Holding up to heat: Both were great in hot drinks.

Cost: Again, the bought version costs about $3 to $4 while the homemade is much cheaper, and again the pulp can be saved and cooked.

assorted milk things
Food52 / Sophie MacKenzie

Soy milk

How to make it: Soak one cup dried soy beans overnight. The next day, drain and rub the beans together to remove the casing (the beans will split into halves). Purée along with four cups water until smooth. Pass the mixture through a cheesecloth or nut milk bag. The remaining pulp can be composted. Bring the milk to a boil and simmer for 25 minutes, stirring often. Let cool, then season milk with a pinch of sea salt and liquid sweetener to taste.

Ease of making: Difficult

Taste

Homemade: I was initially turned off by the yellow color of the milk, then when I tasted it I realized just how awful it was.

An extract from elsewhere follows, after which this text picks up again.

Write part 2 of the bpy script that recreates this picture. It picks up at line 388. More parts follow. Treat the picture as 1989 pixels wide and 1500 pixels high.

It tasted like beany tofu water — not an enjoyable experience.

Store-bought: Much like my homemade version, the bought soy milk was yellow in color. However, it had less of a bean taste and more of a wheat cereal taste, which I didn’t understand until I read the label to see that wheat was added!

Holding up to heat: Both were great.

Cost: The soy milk cost about $3.50, while the soy beans only cost $1. However, prepping the soy beans was time consuming and once they were used, the pulp couldn’t be reused.

milks with names
Food52 / Sophie MacKenzie

The verdict

Many of these milk alternatives are almost as easy to make as they are to buy — and at a far more economical price. While the homemade varieties will perish faster (four to five days versus seven to 10 days after opening store-bought cartons) — and some require two days to make — they are also free of many of the additives found in the store bought brands, such as oil, sulphates, calcium chloride, and thickeners (guar gum, xantham, lecithin, and carrageenan). Overall, I will make my own rice, almond, cashew, coconut, and oat milks. Yet, based on the unfavorable flavor and texture of homemade hemp milk, I will continue to buy that one. As for soy, it was very labor-intensive and tasted awful. If you enjoy soy milk, buy it, hands down.